Pour la classe politique locale, pas facile d’admettre que trop d’angélisme ou de laxisme (sans compter le soupçon d’électoralisme) ont encouragé l’expression de spécificités contraires, à long terme, au vivre ensemble. Comme le port du voile pour des fillettes de cinq ans dans certaines écoles communales (Le Vif/L’Express du 18 septembre 2009), interdit depuis. Le PS a fait les frais d’un basculement de l’opinion publique, lors des élections d’octobre 2012. La majorité CDH-MR actuellement au pouvoir n’est pas pour autant sortie du gué. En effet, les communautés ont pris l’habitude de réagir sur un mode… communautaire. La semaine dernière, le 7 janvier, un déséquilibré d’origine turc a été abattu par un policier, alors qu’il se promenait avec un couteau, en prononçant des paroles interprétées comme menaçantes. Le clan auquel appartenait la victime s’est mobilisé et a reçu le renfort d’un député turc de l’AKP, venu expressément à Verviers, et qui a déclaré : « Pour moi, c’est un meurtre », tout en exprimant sa confiance à la justice belge et en promettant de suivre le dossier d’Ankara. Même si l’enquête judiciaire conclut à la bavure, cette immixtion étrangère montre, à tout le moins, où le vrai pouvoir se situe quand il s’agit de ramener le calme dans une communauté en ébullition.

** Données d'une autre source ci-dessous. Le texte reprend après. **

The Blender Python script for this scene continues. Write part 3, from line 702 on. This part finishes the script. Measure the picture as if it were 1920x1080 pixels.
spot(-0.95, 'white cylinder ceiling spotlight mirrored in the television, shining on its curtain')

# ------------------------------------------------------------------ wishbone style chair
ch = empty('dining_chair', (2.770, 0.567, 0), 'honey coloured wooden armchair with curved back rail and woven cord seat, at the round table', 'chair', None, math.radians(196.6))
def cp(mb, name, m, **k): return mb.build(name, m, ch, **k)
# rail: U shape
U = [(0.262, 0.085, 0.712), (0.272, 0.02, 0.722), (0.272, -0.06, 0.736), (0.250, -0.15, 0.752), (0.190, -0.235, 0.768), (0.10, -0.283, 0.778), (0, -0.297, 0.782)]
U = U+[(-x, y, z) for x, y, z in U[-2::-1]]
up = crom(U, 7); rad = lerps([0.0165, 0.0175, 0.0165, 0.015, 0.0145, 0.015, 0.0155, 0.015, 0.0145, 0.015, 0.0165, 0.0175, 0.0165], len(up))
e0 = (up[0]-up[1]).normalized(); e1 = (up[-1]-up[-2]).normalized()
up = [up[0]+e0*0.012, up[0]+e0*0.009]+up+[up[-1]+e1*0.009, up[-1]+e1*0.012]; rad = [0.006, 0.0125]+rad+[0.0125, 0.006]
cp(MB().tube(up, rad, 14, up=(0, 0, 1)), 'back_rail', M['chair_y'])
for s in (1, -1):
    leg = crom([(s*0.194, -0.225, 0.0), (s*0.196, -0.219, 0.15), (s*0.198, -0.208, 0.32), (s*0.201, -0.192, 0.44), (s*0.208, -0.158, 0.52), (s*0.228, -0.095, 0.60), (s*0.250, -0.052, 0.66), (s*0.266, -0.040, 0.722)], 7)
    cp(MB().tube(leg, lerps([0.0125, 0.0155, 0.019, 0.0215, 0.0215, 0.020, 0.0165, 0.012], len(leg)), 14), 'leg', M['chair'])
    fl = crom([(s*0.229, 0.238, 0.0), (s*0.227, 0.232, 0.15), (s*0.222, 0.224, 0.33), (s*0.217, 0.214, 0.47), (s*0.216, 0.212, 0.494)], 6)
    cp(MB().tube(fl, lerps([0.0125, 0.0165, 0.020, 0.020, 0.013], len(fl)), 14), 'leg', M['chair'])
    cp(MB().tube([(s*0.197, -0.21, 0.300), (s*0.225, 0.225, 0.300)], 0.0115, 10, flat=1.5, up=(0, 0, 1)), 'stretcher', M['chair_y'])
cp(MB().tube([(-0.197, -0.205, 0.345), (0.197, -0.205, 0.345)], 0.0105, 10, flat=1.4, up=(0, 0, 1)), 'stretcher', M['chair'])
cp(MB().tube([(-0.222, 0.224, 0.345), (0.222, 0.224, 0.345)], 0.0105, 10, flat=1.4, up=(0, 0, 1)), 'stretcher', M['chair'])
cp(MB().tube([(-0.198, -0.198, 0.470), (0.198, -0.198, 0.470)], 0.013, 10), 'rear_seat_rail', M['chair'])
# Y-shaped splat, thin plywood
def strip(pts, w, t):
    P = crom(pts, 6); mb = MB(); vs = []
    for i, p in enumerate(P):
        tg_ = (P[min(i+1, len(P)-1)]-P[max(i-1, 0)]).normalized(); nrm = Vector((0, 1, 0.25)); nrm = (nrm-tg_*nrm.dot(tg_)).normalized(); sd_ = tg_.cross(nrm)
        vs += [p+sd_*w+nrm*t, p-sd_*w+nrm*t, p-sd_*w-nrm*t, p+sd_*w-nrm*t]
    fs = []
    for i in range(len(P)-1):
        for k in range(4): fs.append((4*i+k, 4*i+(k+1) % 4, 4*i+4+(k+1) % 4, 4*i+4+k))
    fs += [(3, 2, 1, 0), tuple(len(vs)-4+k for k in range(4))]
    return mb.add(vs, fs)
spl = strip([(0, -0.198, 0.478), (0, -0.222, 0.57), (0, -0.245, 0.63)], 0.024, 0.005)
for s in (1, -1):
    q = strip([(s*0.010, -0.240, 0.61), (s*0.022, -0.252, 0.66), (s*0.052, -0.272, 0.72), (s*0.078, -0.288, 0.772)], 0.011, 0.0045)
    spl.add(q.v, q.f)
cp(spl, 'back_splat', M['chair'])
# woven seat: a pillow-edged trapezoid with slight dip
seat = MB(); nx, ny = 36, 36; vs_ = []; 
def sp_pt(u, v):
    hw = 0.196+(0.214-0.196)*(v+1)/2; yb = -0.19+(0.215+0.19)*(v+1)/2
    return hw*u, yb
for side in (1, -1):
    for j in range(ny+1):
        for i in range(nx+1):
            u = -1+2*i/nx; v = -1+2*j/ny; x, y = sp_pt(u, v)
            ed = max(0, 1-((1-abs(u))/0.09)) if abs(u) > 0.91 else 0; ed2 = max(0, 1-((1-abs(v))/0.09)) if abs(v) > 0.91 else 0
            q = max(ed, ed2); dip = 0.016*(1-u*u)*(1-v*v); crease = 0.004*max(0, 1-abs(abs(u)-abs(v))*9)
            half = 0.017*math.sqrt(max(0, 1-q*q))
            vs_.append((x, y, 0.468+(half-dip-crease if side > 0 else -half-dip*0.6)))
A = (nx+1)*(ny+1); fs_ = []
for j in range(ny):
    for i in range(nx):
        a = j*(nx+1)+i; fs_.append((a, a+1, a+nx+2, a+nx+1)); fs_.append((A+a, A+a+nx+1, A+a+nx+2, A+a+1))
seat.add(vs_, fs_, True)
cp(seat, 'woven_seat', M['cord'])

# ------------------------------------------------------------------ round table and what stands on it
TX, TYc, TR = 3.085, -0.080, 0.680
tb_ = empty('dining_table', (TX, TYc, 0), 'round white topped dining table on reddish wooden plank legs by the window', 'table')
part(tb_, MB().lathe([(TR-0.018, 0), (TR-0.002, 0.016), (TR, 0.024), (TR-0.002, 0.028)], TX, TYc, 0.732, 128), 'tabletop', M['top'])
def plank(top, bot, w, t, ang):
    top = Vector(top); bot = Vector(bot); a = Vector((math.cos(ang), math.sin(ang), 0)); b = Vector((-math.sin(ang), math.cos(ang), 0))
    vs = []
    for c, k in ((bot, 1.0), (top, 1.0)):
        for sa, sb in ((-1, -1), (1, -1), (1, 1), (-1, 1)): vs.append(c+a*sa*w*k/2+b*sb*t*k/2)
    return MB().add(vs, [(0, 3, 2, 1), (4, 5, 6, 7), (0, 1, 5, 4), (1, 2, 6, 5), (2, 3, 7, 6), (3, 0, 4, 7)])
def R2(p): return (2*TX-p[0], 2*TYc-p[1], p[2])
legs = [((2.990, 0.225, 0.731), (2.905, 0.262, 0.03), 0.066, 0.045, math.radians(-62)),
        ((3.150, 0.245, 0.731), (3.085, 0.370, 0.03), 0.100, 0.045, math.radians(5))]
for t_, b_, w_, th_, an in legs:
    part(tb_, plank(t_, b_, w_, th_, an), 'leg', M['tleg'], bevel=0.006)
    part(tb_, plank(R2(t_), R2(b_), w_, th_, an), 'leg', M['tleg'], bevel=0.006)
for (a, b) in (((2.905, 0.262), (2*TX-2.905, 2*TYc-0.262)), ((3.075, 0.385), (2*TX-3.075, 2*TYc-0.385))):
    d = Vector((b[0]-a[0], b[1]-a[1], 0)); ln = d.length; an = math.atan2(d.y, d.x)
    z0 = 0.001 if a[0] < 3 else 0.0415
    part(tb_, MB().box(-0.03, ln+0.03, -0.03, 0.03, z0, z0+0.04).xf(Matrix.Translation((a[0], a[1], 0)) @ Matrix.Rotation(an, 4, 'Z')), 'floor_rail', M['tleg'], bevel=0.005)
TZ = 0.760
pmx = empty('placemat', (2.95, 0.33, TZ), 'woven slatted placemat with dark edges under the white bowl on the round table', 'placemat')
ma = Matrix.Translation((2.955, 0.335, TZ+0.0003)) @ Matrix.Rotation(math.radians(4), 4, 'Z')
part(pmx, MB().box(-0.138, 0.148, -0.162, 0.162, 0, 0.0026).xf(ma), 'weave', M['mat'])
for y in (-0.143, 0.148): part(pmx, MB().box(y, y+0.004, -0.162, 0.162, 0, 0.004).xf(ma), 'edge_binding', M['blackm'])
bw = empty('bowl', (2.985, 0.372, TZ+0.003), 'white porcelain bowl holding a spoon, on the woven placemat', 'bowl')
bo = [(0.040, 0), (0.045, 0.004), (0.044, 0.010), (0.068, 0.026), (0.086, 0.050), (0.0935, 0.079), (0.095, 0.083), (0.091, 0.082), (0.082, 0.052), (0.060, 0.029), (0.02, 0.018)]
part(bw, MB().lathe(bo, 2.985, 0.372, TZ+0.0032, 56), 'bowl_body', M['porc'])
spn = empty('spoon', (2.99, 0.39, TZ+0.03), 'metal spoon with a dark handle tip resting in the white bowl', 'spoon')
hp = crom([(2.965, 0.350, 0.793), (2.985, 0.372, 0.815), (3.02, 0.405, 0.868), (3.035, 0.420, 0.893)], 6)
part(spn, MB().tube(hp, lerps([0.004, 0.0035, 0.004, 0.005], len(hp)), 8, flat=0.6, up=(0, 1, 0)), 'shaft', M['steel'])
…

Verviers se savait menacée par un attentat – qui n’a heureusement pas eu lieu-, en raison du retour de 9 ou 10 jeunes djihadistes de Syrie. Ils étaient surveillés comme le lait sur le feu, d’où l’intervention d’hier. La ville se retrouve cependant avec les mêmes questions : comment regagner pacifiquement et, sans doute, avec des moyens policiers et d’intelligence (renseignement), le terrain laissé aux identités sécessionnistes.